Nosso grande amigo Silas nos deixou nesta madrugada de 7 de novembro de 2023.

Com sua saída de cena fomos tomados por uma sensação de um grande vazio.

Isto mesmo: Silas era um tipo de pessoa que sabia preencher estes espaços que temos no nosso dia-a-dia, sempre com uma opinião, sempre com um olhar atento para o que ocorria no país, e em volta de nós. Era uma pessoa muito corajosa: mesmo contra a corrente, mesmo em minoria, ele preocupava-se em explicitar o que pensava! .

Parece que sempre nos conhecemos. Mas, na verdade, nos aproximamos de fato nas Jornadas de junho de 2013. Ali, no meio da garotada, nas ocupações, passeatas e barricadas, na busca do entendimento do que ocorria, fomos construindo um pensamento conjunto sobre este novo momento do capitalismo-um capitalismo em crise estrutural. Silas era incansável agora. Não perdia uma manifestação, sempre acompanhado de sua já tradicional máquina fotográfica. Queria registrar estes novos momentos e refletir teoricamente sobre eles.

Da perplexidade inicial saltamos para o entendimento de que o mundo mudara. Aquela garotada aguerrida, enfrentando as investidas da polícia numa lógica diferente da que tivemos em 68, nos mostrava isto. Era outra estética, outra postura.

Verdade: não estávamos mais nas lutas dos movimentos operários do século XX. Agora estávamos no furacão das lutas emancipatórias do século XXI, onde a individualidade das reivindicações dos cartazes feitos à mão substituía as faixas dos partidos e sindicatos.

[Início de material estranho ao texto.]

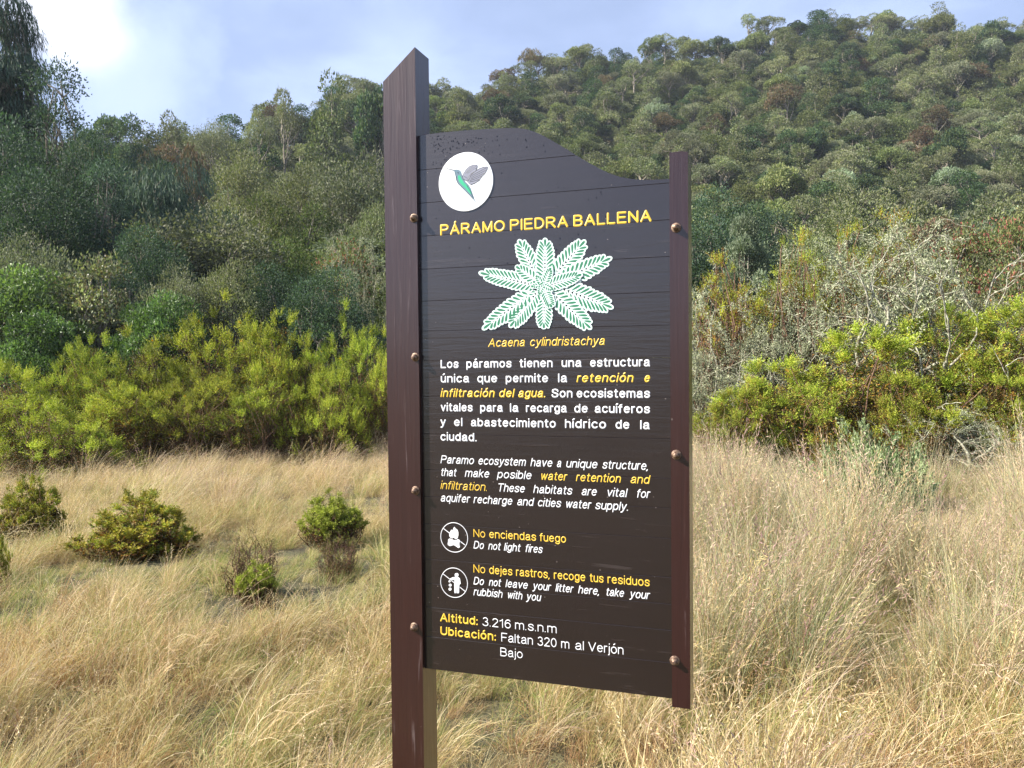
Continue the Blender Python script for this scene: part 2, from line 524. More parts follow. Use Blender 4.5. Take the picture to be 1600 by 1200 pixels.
# ------------------------------------------------------------------ GN scatter ("stuff" only)
def scatter(name, P, rot, scl, idx, protos, kind_label):
    """one object: instances of protos (a collection kept out of the scene) on the points"""
    me = bpy.data.meshes.new(name)
    me.vertices.add(len(P)); me.vertices.foreach_set('co', P.astype(np.float32).ravel())
    for an, dat in (('rot', rot), ('scl', scl)):
        a = me.attributes.new(an, 'FLOAT_VECTOR', 'POINT'); a.data.foreach_set('vector', dat.astype(np.float32).ravel())
    a = me.attributes.new('pick', 'INT', 'POINT'); a.data.foreach_set('value', idx.astype(np.int32))
    ob = link(name, me)
    tag(ob, kind_label[0], kind_label[1], kind='stuff')
    c = bpy.data.collections.new(name + '_kinds')
    for i, m in enumerate(protos):
        c.objects.link(bpy.data.objects.new('%s_kind_%03d' % (name, i), m))
    ng = bpy.data.node_groups.new(name, 'GeometryNodeTree')
    ng.interface.new_socket('Geometry', in_out='INPUT', socket_type='NodeSocketGeometry')
    ng.interface.new_socket('Geometry', in_out='OUTPUT', socket_type='NodeSocketGeometry')
    n, l = ng.nodes, ng.links
    gi = n.new('NodeGroupInput'); go = n.new('NodeGroupOutput')
    iop = n.new('GeometryNodeInstanceOnPoints')
    ci = n.new('GeometryNodeCollectionInfo'); ci.inputs['Collection'].default_value = c
    ci.inputs['Separate Children'].default_value = True; ci.inputs['Reset Children'].default_value = True
    iop.inputs['Pick Instance'].default_value = True

    def attr(an, t):
        q = n.new('GeometryNodeInputNamedAttribute'); q.data_type = t; q.inputs['Name'].default_value = an
        return q.outputs['Attribute']
    l.new(gi.outputs[0], iop.inputs['Points']); l.new(ci.outputs[0], iop.inputs['Instance'])
    l.new(attr('pick', 'INT'), iop.inputs['Instance Index'])
    l.new(attr('scl', 'FLOAT_VECTOR'), iop.inputs['Scale'])
    e2r = n.new('FunctionNodeEulerToRotation')
    l.new(attr('rot', 'FLOAT_VECTOR'), e2r.inputs[0]); l.new(e2r.outputs[0], iop.inputs['Rotation'])
    l.new(iop.outputs[0], go.inputs[0])
    md = ob.modifiers.new('scatter', 'NODES'); md.node_group = ng
    return ob


# ------------------------------------------------------------------ air
hz_m = bpy.data.materials.new('haze_air'); hz_m.use_nodes = True
hn = hz_m.node_tree.nodes; hn.clear()
ho = hn.new('ShaderNodeOutputMaterial'); pv = hn.new('ShaderNodeVolumePrincipled')
pv.inputs['Color'].default_value = (.78, .86, 1.0, 1); pv.inputs['Density'].default_value = HAZE; pv.inputs['Anisotropy'].default_value = .35
hz_m.node_tree.links.new(pv.outputs[0], ho.inputs['Volume'])
_b = bmesh.new(); bmesh.ops.create_cube(_b, size=1)
_hm = bpy.data.meshes.new('haze'); _b.to_mesh(_hm); _b.free(); _hm.materials.append(hz_m)
_ho = link('haze', _hm, None, (0, 110, 70)); _ho.scale = (560, 700, 190)
tag(_ho, 'thin blue haze in the air over the valley', 'haze', kind='stuff')

# ------------------------------------------------------------------ the sign
_U = Vector((0, -math.sin(PITCH), math.cos(PITCH))); _F = Vector((0, math.cos(PITCH), math.sin(PITCH))); _Rt = Vector((1, 0, 0))
CAM = Vector((0, 0, EYE))


def ray(x, y):
    return _Rt * ((x - 800) / 1250) + _U * ((600 - y) / 1250) + _F


# the board's own axes (it leans a little): X along the planks, Z up, N out of the face
SX = (_Rt * .947 + _U * .0015 - _F * .321).normalized()
SZ = (_Rt * .0017 + _U * .9996 - _F * .0287)
SZ = (SZ - SX * SZ.dot(SX)).normalized()
SN = SX.cross(SZ).normalized()
O_FRONT = CAM + ray(655, 606) * 2.05


def sp(x, y, back=0.0):
    """sign coordinates (X, Z) of a photo point on the plane `back` metres behind the posts' front"""
    r = ray(x, y); o = O_FRONT - SN * back
    t = (o - CAM).dot(SN) / r.dot(SN)
    p = CAM + r * t - o
    return p.dot(SX), p.dot(SZ)


tz = O_FRONT.z / SZ.z
BASE = O_FRONT - SZ * tz
sign = bpy.data.objects.new('information_sign', None)
COL.objects.link(sign)
Mx = Matrix((SX, -SN, SZ)).transposed().to_4x4(); Mx.translation = BASE
sign.matrix_world = Mx
tag(sign, 'dark brown wooden information sign on two posts with painted text', 'sign')
ZB = tz     # local z of the origin point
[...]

Sem caminhões de som, sem discursos dos sindicalistas.

Mas, nós sabíamos, por experiência própria, que logo a força da mão do Estado se abateria sobre aqueles jovens. E foi o que ocorreu: a repressão se abateu com a força do tacão de ferro nas costas dos manifestantes dos inúmeros movimentos de ocupação de ruas, passeatas, invasões, etc. Mandados de prisão foram emitidos, computadores foram confiscados. A Delegacia de Repressão aos Crimes de Informática substitui o antigo DOPS e DOI-CODE dos nossos tempos de anos de chumbo. Surpresos, os manifestantes das ruas foram jogados no Sistema Carcerário, enchendo as prisões. Estes jovens idealistas conheceram então a lógica repressiva da justiça no Brasil, sendo feitos julgamentos sumários, onde as penas chegaram a mais de 20 anos.

Por iniciativa do Silas fizemos o que sabíamos fazer: criamos uma rede de solidariedade para aqueles jovens. Através de nossos amigos colhemos dinheiro e mesmo chegamos a esconder da repressão os líderes que estavam sendo mais procurados. A extensa rede de amigos que Silas construíra em toda a sua vida foi de fundamental importância agora.

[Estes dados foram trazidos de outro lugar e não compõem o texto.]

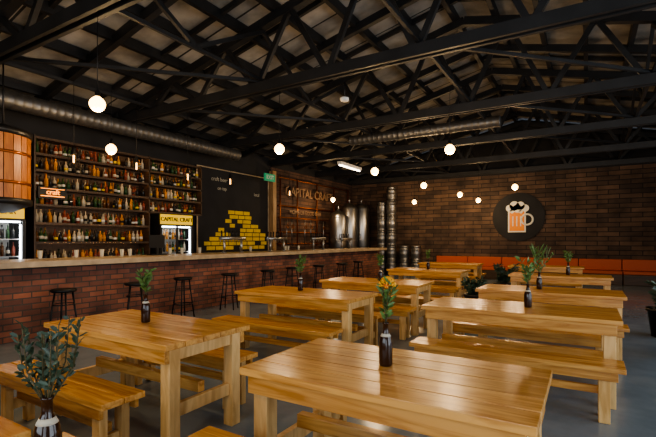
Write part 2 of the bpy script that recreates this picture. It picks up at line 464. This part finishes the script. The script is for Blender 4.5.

Com o refluxo dos movimentos de ruas procuramos nos conectar com os diversos movimentos teóricos anticapitalistas no Brasil e no mundo, com o intuito de melhor entendermos o avanço da extrema-direita, que naquele momento substituiu os jovens nas ruas. Silas foi fundo no entendimento das propostas regressivas do Tradicionalismo Conservador e se tornou um palestrante para aqueles que queriam nos ouvir. Montamos grupos de estudos, trouxemos ao Brasil teóricos da crítica do Valor, organizamos eventos em faculdades e em grupos virtuais.

Para fortalecermos o bloco anticapitalista estruturamos meios de comunicação na web. Silas foi um dos pilares da construção de uma Revista Eletrônica de caráter anti capitalista nas Redes Sociais e também na difusão de um blogue na internet com este mesmo caráter.

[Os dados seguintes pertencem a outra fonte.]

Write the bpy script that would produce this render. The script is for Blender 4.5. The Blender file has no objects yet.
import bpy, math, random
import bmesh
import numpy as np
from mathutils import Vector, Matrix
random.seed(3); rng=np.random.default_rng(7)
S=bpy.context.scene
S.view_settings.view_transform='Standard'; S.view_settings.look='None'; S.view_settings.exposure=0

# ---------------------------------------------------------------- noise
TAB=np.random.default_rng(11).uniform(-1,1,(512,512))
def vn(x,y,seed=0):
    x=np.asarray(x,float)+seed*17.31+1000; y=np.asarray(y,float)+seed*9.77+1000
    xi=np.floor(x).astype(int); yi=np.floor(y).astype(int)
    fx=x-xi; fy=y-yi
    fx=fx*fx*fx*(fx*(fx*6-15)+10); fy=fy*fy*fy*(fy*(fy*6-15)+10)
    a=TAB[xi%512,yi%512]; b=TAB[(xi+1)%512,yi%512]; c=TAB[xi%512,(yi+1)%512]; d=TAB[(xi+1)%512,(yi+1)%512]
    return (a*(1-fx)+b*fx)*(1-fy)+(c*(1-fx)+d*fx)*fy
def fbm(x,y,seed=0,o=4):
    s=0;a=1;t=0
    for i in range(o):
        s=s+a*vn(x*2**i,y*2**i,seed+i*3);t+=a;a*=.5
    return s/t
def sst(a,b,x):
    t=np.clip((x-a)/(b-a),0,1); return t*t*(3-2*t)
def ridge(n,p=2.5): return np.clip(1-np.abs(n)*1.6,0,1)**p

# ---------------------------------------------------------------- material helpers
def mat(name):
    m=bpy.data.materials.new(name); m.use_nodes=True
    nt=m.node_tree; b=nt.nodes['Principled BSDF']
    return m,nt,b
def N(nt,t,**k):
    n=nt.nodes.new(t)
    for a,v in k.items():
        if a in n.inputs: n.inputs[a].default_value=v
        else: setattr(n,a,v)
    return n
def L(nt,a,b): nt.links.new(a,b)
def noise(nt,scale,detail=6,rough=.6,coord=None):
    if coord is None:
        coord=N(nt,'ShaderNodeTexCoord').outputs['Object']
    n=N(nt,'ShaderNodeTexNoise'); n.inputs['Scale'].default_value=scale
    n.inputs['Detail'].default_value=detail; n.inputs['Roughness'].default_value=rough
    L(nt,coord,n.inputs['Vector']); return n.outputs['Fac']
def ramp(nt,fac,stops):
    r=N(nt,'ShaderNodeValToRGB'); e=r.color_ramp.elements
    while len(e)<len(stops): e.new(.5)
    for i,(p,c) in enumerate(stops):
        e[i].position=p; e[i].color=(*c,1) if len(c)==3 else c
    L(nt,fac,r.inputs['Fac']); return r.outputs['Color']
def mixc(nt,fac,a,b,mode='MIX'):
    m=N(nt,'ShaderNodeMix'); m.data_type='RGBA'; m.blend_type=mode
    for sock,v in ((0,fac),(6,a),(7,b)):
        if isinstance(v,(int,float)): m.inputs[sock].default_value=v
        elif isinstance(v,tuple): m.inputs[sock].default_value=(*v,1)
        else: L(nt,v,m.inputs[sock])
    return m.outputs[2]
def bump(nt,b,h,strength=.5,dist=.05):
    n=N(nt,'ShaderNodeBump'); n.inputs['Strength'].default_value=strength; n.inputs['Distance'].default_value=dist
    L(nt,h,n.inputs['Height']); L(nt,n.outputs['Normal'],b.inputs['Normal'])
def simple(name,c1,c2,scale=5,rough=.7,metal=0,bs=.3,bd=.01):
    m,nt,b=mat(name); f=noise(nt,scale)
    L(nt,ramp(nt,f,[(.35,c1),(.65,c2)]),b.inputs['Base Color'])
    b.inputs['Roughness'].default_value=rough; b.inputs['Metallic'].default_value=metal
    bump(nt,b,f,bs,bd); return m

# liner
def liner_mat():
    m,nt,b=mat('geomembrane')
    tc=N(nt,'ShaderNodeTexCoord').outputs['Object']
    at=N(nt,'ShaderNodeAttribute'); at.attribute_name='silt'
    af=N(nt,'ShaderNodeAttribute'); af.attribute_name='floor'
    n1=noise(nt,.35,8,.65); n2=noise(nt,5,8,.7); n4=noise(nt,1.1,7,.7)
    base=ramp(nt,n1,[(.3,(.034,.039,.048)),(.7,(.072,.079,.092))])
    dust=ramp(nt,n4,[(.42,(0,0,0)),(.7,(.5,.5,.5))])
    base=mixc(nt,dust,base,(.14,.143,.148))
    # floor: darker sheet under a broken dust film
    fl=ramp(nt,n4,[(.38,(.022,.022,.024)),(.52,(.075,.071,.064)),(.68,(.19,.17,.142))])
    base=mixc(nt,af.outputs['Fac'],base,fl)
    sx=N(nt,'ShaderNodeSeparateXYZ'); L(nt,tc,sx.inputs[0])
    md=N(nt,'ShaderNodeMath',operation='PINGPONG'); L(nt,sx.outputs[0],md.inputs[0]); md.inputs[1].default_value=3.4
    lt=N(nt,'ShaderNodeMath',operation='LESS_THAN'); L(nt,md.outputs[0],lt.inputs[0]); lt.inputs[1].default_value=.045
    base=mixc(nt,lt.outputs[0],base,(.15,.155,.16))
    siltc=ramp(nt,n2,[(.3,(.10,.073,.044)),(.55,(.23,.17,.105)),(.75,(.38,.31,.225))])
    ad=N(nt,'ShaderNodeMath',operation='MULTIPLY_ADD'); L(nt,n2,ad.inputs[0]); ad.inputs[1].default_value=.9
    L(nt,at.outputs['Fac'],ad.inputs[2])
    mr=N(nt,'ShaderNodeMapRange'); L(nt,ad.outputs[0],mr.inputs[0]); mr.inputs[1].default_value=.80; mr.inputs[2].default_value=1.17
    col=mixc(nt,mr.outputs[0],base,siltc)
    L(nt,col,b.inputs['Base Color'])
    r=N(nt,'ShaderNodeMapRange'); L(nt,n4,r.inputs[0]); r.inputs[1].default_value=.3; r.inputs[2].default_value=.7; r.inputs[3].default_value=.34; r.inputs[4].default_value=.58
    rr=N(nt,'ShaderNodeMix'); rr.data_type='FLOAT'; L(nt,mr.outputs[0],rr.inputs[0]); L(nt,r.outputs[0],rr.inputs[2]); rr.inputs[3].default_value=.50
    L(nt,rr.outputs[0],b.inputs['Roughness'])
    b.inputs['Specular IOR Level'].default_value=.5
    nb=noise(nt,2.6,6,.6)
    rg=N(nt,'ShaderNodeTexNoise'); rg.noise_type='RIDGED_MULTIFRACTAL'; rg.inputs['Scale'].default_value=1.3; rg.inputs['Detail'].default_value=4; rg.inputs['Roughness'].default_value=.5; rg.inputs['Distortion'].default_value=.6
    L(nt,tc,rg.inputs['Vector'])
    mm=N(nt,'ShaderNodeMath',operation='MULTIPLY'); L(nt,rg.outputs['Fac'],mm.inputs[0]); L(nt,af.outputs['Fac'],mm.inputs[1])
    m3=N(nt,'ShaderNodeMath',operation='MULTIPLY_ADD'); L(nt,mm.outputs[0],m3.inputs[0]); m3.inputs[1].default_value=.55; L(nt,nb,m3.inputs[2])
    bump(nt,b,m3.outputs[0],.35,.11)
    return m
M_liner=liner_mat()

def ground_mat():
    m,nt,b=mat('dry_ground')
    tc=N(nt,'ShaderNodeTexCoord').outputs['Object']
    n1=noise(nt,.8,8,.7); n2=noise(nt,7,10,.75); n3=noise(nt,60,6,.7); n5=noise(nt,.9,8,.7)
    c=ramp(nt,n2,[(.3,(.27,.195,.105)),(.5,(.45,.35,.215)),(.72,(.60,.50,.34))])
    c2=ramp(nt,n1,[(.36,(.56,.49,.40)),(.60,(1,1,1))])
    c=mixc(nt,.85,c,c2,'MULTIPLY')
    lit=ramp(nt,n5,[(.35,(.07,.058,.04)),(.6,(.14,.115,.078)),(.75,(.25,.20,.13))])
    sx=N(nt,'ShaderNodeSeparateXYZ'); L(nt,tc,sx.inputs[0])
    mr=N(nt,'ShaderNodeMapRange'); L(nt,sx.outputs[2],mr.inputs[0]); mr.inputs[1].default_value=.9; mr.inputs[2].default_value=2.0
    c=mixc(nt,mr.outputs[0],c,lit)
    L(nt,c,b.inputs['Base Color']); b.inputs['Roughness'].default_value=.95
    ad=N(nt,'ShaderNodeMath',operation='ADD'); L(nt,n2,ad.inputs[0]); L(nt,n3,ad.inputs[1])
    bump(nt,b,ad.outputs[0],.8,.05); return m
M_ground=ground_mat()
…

Sua morte é sem dúvidas um grande baque. Carecemos neste momento de quadros de esquerda que operem no entendimento de que não existe saída possível na lógica da sociedade capitalista. Como ele não se cansava de dizer: “não existe nenhuma condição de administramos a barbárie”. Todas as nossas energias têm que estar dirigidas para a luta anticapitalista. Temos que formar quadros de massa com um perfil claro anticapitalista. Temos que insistir com as lideranças de esquerda no nosso país para que se coloquem neste campo de luta. Insistir para levarem o povo a enxergar a causa real das dificuldades em que estamos imersos: a sociedade capitalista em que vivemos.Silas acreditava nisto e era antes de tudo um amante da liberdade humana. Amante da emancipação.

Amigo Silas, estamos aqui para prantear a sua morte. Mas, a nossa tristeza não matará nosso ímpeto. Estamos velhos, sabemos disso. A maioria de nós, como você, já passamos por muitas coisas. Durante nossa trajetória tivemos muitos dissabores. Mas, mesmo assim, somos ainda otimistas.

Como você, nos colocamos sempre no campo da esquerda. Orgulhamo-nos do nosso passado. Mas, estamos antenados com o futuro. Mesmo que dele não participemos, não nos afastaremos do caminho de barrar a barbárie que está se implantando em todo o mundo. Usaremos de todos os meios possíveis para não deixarmos morrer o seu legado. Um legado de lutas pela liberdade que sabemos só conseguida com a emancipação do homem das teias fetichistas da sociedade da mercadoria.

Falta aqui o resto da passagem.